# [Given data]
○ ○ ○ ○

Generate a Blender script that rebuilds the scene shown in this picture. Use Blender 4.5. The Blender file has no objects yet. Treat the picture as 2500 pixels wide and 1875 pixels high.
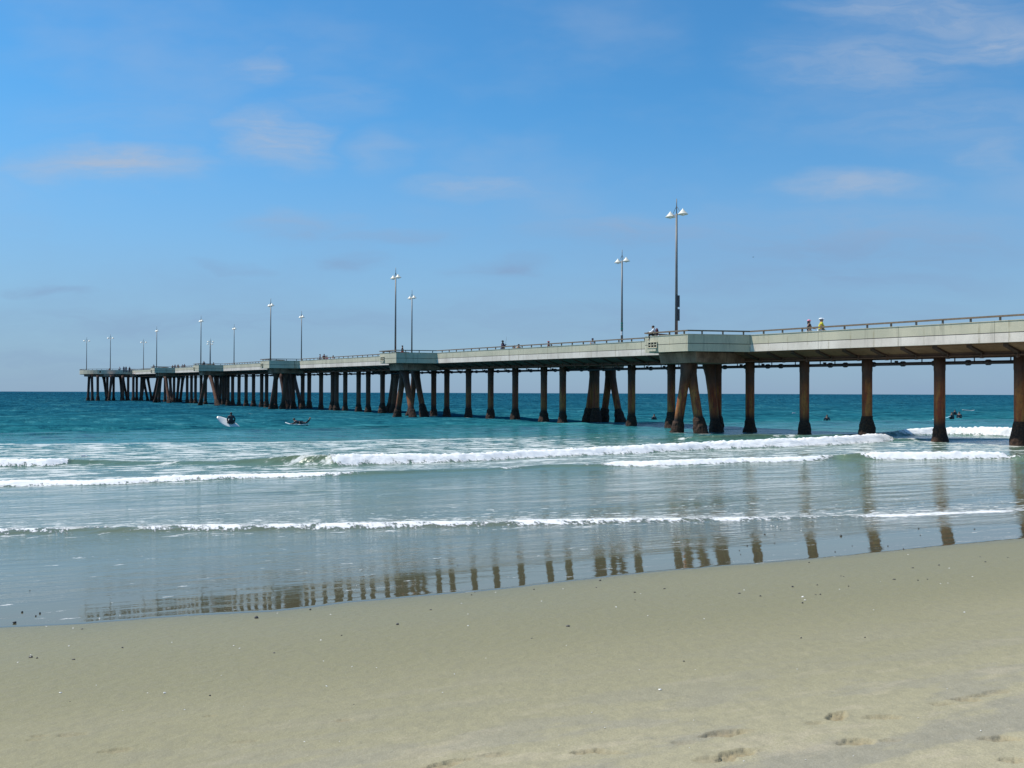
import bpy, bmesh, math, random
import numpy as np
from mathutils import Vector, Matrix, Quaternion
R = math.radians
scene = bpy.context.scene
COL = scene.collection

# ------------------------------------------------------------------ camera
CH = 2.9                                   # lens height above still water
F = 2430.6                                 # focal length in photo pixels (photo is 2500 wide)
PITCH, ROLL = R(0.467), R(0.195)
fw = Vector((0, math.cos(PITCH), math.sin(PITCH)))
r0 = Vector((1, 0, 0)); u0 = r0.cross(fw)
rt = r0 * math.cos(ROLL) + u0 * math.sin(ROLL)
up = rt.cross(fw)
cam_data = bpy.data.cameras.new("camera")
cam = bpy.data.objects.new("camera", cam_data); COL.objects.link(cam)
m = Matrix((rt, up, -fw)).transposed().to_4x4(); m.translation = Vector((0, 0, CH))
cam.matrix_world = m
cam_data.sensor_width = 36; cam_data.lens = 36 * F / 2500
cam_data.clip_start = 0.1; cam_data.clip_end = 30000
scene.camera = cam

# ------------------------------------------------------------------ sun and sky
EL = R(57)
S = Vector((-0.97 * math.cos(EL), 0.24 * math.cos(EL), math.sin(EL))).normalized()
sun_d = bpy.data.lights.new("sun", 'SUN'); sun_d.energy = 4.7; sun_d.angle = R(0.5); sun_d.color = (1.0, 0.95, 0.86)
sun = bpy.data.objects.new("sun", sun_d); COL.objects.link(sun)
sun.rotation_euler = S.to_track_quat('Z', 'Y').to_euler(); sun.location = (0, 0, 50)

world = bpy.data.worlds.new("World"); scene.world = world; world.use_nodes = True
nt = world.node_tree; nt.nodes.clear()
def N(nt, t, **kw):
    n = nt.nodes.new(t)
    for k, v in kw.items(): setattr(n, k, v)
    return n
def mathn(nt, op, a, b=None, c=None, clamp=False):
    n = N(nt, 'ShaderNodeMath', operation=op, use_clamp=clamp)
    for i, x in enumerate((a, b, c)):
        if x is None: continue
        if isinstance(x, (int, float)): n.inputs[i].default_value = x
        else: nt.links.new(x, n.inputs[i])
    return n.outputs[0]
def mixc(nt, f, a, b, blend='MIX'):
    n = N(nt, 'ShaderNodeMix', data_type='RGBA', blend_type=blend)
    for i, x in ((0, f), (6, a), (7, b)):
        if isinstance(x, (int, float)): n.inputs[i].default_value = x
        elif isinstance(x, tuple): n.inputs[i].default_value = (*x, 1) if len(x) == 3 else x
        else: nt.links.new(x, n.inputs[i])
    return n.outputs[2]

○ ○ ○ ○

# [The request]
Copy the material shown above in full and exactly. Skip the pictures.

# [Exercise solution]
Generate a Blender script that rebuilds the scene shown in this picture. Use Blender 4.5. The Blender file has no objects yet. Treat the picture as 2500 pixels wide and 1875 pixels high.
import bpy, bmesh, math, random
import numpy as np
from mathutils import Vector, Matrix, Quaternion
R = math.radians
scene = bpy.context.scene
COL = scene.collection

# ------------------------------------------------------------------ camera
CH = 2.9                                   # lens height above still water
F = 2430.6                                 # focal length in photo pixels (photo is 2500 wide)
PITCH, ROLL = R(0.467), R(0.195)
fw = Vector((0, math.cos(PITCH), math.sin(PITCH)))
r0 = Vector((1, 0, 0)); u0 = r0.cross(fw)
rt = r0 * math.cos(ROLL) + u0 * math.sin(ROLL)
up = rt.cross(fw)
cam_data = bpy.data.cameras.new("camera")
cam = bpy.data.objects.new("camera", cam_data); COL.objects.link(cam)
m = Matrix((rt, up, -fw)).transposed().to_4x4(); m.translation = Vector((0, 0, CH))
cam.matrix_world = m
cam_data.sensor_width = 36; cam_data.lens = 36 * F / 2500
cam_data.clip_start = 0.1; cam_data.clip_end = 30000
scene.camera = cam

# ------------------------------------------------------------------ sun and sky
EL = R(57)
S = Vector((-0.97 * math.cos(EL), 0.24 * math.cos(EL), math.sin(EL))).normalized()
sun_d = bpy.data.lights.new("sun", 'SUN'); sun_d.energy = 4.7; sun_d.angle = R(0.5); sun_d.color = (1.0, 0.95, 0.86)
sun = bpy.data.objects.new("sun", sun_d); COL.objects.link(sun)
sun.rotation_euler = S.to_track_quat('Z', 'Y').to_euler(); sun.location = (0, 0, 50)

world = bpy.data.worlds.new("World"); scene.world = world; world.use_nodes = True
nt = world.node_tree; nt.nodes.clear()
def N(nt, t, **kw):
    n = nt.nodes.new(t)
    for k, v in kw.items(): setattr(n, k, v)
    return n
def mathn(nt, op, a, b=None, c=None, clamp=False):
    n = N(nt, 'ShaderNodeMath', operation=op, use_clamp=clamp)
    for i, x in enumerate((a, b, c)):
        if x is None: continue
        if isinstance(x, (int, float)): n.inputs[i].default_value = x
        else: nt.links.new(x, n.inputs[i])
    return n.outputs[0]
def mixc(nt, f, a, b, blend='MIX'):
    n = N(nt, 'ShaderNodeMix', data_type='RGBA', blend_type=blend)
    for i, x in ((0, f), (6, a), (7, b)):
        if isinstance(x, (int, float)): n.inputs[i].default_value = x
        elif isinstance(x, tuple): n.inputs[i].default_value = (*x, 1) if len(x) == 3 else x
        else: nt.links.new(x, n.inputs[i])
    return n.outputs[2]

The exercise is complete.